Is Getting An Electric Car Cost Efficient?

by @edent | # # | 2 comments | Read ~475 times.

After three years of driving a nifty little hybrid, it’s time for my company car to be replaced. Of course, being a hippy, it’s only right that I choose an electric vehicle (EV).

Why? Cost, obviously.

I’ve been obsessively tracking my fuel consumption using the Fuelly app.

Edent Fuelly-fs8

If I’m lucky, I get around 60MPG (UK) – given my mileage, the yearly cost is around £1,350. That means that my average cost per mile is £0.104 (over the last 3 years).

Electric cars are, generally, more expensive to buy. But what are their running costs? Looking at the BMW i3 specs (the car I’m probably getting) the calculation is…

(Battery Capacity * Electricity Cost) / Miles

The battery has a 22kWh capacity, I pay around £0.12/kWh. The i3 can get around 80 miles out of the battery.

(22 * 0.12) / 80 = £0.033

So, the cost per mile is a third of what I pay for petrol. But wait! There’s more!

Regular readers know that I have solar panels on the house. During summer, I can easily generate the 22kWh needed to fill the car. On the weekends – or when I work from home – I can fill the car for free!

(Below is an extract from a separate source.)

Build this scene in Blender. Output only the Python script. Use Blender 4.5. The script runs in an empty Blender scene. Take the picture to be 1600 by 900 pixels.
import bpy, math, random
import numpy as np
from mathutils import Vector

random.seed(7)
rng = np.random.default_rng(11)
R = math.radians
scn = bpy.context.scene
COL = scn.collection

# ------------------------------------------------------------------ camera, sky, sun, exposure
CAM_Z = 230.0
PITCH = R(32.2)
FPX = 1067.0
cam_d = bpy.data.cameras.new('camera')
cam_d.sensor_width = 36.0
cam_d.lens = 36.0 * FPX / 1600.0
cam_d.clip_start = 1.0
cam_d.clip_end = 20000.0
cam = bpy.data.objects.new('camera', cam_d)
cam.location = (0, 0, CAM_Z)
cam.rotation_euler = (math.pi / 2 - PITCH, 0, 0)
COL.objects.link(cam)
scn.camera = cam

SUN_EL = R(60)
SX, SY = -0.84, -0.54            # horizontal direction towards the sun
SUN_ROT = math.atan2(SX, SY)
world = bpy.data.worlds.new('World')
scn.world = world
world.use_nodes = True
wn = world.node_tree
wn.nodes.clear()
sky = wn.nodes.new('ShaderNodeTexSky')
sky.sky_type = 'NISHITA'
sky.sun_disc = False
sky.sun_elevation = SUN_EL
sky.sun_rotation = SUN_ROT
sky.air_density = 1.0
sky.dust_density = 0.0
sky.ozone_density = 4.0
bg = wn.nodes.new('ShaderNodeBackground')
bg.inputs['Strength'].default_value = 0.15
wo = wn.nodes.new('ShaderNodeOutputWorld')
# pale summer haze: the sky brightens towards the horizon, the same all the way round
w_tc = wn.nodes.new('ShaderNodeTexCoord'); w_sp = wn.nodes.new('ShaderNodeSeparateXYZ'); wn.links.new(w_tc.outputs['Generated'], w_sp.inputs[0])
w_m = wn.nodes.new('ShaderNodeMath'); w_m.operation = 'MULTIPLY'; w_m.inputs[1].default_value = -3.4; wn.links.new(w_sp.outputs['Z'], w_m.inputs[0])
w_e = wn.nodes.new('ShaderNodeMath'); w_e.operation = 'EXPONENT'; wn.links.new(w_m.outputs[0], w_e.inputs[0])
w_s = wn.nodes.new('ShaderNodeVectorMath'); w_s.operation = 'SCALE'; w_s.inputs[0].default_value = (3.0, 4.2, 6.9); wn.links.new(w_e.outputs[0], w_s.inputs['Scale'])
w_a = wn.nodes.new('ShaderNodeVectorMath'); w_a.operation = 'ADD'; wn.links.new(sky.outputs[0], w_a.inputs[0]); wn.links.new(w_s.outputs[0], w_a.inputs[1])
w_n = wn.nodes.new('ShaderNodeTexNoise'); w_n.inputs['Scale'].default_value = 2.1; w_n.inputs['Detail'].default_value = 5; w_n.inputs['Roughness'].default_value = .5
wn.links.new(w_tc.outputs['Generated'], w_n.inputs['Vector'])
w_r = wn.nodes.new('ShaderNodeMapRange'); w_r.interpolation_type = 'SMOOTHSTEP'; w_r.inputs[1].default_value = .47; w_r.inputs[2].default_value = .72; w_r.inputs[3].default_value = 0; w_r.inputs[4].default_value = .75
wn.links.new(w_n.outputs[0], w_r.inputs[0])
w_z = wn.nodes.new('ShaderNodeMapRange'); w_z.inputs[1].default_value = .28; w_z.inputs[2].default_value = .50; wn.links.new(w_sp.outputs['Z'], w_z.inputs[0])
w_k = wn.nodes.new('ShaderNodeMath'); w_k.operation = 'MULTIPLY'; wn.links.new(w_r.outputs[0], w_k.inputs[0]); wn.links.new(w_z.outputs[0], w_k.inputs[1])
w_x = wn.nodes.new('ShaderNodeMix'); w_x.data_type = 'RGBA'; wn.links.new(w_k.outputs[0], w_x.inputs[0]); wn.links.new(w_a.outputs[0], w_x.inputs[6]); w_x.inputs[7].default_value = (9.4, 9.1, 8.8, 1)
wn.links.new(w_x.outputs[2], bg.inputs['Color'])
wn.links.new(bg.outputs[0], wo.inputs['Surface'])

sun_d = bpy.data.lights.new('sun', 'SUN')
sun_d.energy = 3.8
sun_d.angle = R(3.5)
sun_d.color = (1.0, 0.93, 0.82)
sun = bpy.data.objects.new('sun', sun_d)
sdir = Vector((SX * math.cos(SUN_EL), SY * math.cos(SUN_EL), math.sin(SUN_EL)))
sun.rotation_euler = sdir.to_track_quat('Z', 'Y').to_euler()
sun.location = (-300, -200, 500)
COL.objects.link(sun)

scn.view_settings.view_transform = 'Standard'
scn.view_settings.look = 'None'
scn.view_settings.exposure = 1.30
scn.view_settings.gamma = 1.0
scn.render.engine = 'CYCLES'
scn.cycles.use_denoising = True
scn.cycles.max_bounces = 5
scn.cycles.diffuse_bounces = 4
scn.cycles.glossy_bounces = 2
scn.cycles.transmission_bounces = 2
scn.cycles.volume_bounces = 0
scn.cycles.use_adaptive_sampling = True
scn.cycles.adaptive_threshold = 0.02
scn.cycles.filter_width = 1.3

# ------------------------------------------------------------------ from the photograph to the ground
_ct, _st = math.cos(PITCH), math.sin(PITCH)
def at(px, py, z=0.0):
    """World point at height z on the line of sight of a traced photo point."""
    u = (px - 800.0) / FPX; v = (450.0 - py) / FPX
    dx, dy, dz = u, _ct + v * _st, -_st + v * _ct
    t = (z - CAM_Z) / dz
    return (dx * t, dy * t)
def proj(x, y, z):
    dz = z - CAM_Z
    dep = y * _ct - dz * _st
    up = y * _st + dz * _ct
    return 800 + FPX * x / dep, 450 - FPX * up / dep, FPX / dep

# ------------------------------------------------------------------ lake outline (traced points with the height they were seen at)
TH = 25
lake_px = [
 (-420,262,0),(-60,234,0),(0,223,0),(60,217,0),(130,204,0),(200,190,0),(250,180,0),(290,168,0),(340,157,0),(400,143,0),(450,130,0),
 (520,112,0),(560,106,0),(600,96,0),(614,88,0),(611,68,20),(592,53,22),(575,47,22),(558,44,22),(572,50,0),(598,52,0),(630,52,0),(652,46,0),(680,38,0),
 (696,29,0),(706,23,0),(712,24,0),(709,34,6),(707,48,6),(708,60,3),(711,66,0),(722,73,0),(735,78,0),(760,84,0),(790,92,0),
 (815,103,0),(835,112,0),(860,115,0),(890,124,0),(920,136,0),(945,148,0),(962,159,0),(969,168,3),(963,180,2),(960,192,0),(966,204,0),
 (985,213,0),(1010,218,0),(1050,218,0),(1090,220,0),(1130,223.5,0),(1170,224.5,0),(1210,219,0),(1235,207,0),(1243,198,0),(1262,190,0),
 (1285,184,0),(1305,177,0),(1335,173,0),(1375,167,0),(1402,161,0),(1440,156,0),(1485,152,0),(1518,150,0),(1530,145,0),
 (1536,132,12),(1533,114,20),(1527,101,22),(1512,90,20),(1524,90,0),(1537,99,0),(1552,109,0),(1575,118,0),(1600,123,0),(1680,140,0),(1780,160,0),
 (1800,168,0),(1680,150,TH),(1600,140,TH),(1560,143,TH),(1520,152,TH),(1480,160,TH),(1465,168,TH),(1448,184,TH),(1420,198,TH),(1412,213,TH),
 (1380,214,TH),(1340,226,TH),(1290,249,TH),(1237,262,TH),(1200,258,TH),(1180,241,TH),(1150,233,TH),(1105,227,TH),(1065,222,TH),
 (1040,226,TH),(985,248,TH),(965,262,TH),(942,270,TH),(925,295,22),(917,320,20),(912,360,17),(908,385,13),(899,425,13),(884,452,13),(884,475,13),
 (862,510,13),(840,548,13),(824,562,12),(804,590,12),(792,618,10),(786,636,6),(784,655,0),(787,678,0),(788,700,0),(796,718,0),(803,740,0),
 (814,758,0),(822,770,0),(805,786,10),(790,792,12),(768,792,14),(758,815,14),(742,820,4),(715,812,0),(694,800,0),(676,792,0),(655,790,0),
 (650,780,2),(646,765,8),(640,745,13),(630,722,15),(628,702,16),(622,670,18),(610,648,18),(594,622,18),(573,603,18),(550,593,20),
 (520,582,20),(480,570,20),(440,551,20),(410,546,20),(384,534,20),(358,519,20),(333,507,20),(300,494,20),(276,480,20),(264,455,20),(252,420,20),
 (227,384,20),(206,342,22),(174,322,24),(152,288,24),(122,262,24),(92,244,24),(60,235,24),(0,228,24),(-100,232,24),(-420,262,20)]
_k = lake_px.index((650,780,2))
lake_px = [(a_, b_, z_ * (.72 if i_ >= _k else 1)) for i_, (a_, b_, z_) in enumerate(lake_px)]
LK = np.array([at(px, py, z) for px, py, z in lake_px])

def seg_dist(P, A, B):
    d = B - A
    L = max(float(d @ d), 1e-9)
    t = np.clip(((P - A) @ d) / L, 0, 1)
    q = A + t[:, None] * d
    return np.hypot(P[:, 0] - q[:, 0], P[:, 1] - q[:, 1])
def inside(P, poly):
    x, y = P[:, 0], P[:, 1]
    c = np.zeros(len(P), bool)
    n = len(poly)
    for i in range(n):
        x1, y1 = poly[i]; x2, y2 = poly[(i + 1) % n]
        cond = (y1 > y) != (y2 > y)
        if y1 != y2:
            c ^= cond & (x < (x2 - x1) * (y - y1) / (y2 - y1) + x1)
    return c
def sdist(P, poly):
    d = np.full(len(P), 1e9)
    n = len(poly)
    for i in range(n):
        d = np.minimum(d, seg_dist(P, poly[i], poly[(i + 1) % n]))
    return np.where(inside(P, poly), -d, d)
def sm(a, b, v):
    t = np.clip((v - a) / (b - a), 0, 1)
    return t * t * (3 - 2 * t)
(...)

During November – usually the worst month for solar power – the maximum I can generate is 12kWh. Of course, the minimum is a paltry 0.8kWh, which will just about power the radio!

In total, assuming I do roughly the same mileage, I’ll be saving at least £900 per year. More if you factor in solar charging.

Public Charging

The fly in the ointment is the cost of public charging. For now, my work lets me plug in to a slow charger for free. If I want to charge up in a car-park or service station, I’ve got a small problem. Because of the UK Government’s pathological fear of centralised planning faith in the power of free-market capitalism, there are several different charging providers.

Now, this in itself, isn’t a problem. But each of them requires a separate subscription and smart card. There are universal power sockets – but not universal payment methods. Imagine if you had to pay a yearly fee to Esso just in case you wanted to fuel up at one of their stations.


Anyway, with a service like Polar some service stations charge £7.50 for a 30 minute rapid charge. That should fill the battery up to 80%.

7.5 / (80 * 0.8) = £0.075

7p per mile. Double what I pay at home, and within touching distance of the 10.4p per mile of petrol.

That’s before you add on the £20/year cost of membership to the charging network.

Frequent public charging brings the cost efficiency of an EV down slightly.

Home Charging

Ok, so there is one more cost! Most EVs will charge through a domestic plug socket. Thanks to the UK’s 230V infrastructure, a regular plug will fully charge a car overnight.

Get a 7kW fast-charger, and the car can be filled to 80% in around 3 hours.


The UK’s Office for Low Emission Vehicles (OLEV) provides subsidies to get fast-chargers installed at home. Generally speaking, the cost of installation is around £200.


We British are far too prudish with matters of finance, so I’m going to attempt to break from that stereotype and present some real figures about my personal costs for getting an EV.

I have a company car provided via my employers. Your sums may be different.

My current car costs me £16.03 per month in extra tax. I pay an average of £1,350.08 per year in petrol. Over a year, the total cost of ownership is £1,542.44

A fully tricked out BMW i3 with all the exciting features (Self driving! Auto parking! Magic door locks!) will cost me £62.05 per month in extra tax. Youch! It’s a more expensive car, on a lower tax band.

Assuming 3.3p per mile, and the same average mileage each year, my fuel costs will be £428.39. Over a year, the total cost of ownership is £1,172.75

That’s a saving of £370 per year.

In the first year, I’ll have to pay around £200 if I want a faster charger fitted.

At the moment, I park on the street outside my house – my garage is used for storing all the USB cables and old bits of computer that I just can’t bear to throw away. If I want my garage to get a new roof, electric doors, and generally made good – that’s another £4,500.


Further Thoughts

For my commuting needs, an electric car makes total sense. The i3 has a small petrol engine which can recharge the battery if needed – doubling its range should I wish to journey further afield.

Cost wise, it’s not the car itself which is the problem – it’s the infrastructure to support it. At the moment, I’m quite content to park on the street – getting an EV really necessitates a working garage. Unless I want to fling an extension cord onto the pavement…

Or, I’ll see if I can get a Tesla!

2 thoughts on “Is Getting An Electric Car Cost Efficient?

  1. I found that not owning a car saves me a LOT of money each year :). Instead I pay for a ZipCar membership and use that in the occasion that I need it. I just wish they did electric cars.

    Obviously my commute is in London where public transport is actually useful 🙂

  2. Get a Tesla

    More seriously, good blog. Looks about the same price as running a 20-year old Golf that we don’t drive very much. Hmm.